The CIF is taking the state to the European Court of Justice over new contracts which will fix the cost of public building projects financed by the OPW.
It has also emerged that Parlon awarded more than 60m to Irish builders in the three months before they appointed him as head of the CIF.
The government introduced the fixed-price contracts in February in a bid to halt big cost over-runs. But they have been met with staunch opposition from the CIF. A few weeks after their introduction, Parlon described them as a "key reform" and said they would lead to "greater price certainty".
Now, as head of the CIF, he will oversee a court challenge in which the federation will argue that the new contracts will force construction firms to assume all of the risk associated with infrastructure building. This, says the CIF, will inevitably force upwards the prices quoted in tenders.
Parlon has signed off on seven major building contracts this year under the government's decentralisation programme. The contracts are worth at least 60m to members of the CIF. This compares to just one major decentralisation building project sanctioned last year.
The latest developments in Parlon's flight from politics to business are likely to intensify calls for stricter regulations on potential conflicts of interest for politicians leaving office.

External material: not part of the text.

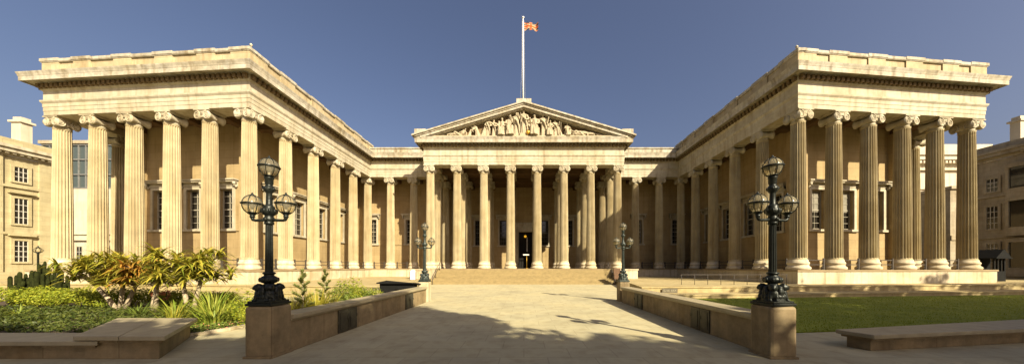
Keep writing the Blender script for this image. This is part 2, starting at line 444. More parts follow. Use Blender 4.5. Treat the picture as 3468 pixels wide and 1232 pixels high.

The Green Party has already called for new rules.
"Providing a buffer period of 12 months, during which such politicians could not take up private sector employment relating to their previous area of responsibility could help to ensure that there is no perception of a conflict of interest, " said Green TD Ciaran Cuffe, who claimed he had sounded out his party and the government on the proposal.
Since 2004, civil servants or government employees have had to seek permission to take up a new job in the private sector, if that position could be construed as representing a conflict of interest.
In some cases, they have had to wait 12 months before beginning their new jobs.
"If civil servants have to abide by this, then the same should apply to their employers . . . the politicians, " said a spokesman for the AHCPS union, which represents senior civil servants.
Allowing Parlon's controversial move may be contrary to the UN Convention against Corruption which Ireland signed in 2003. Article 12 obliges government to prevent "conflicts of interest" by imposing restrictions on the employment of public officials by the private sector after their resignation or retirement, where such employment "relates directly to the functions held or supervised by those public officials during their tenure".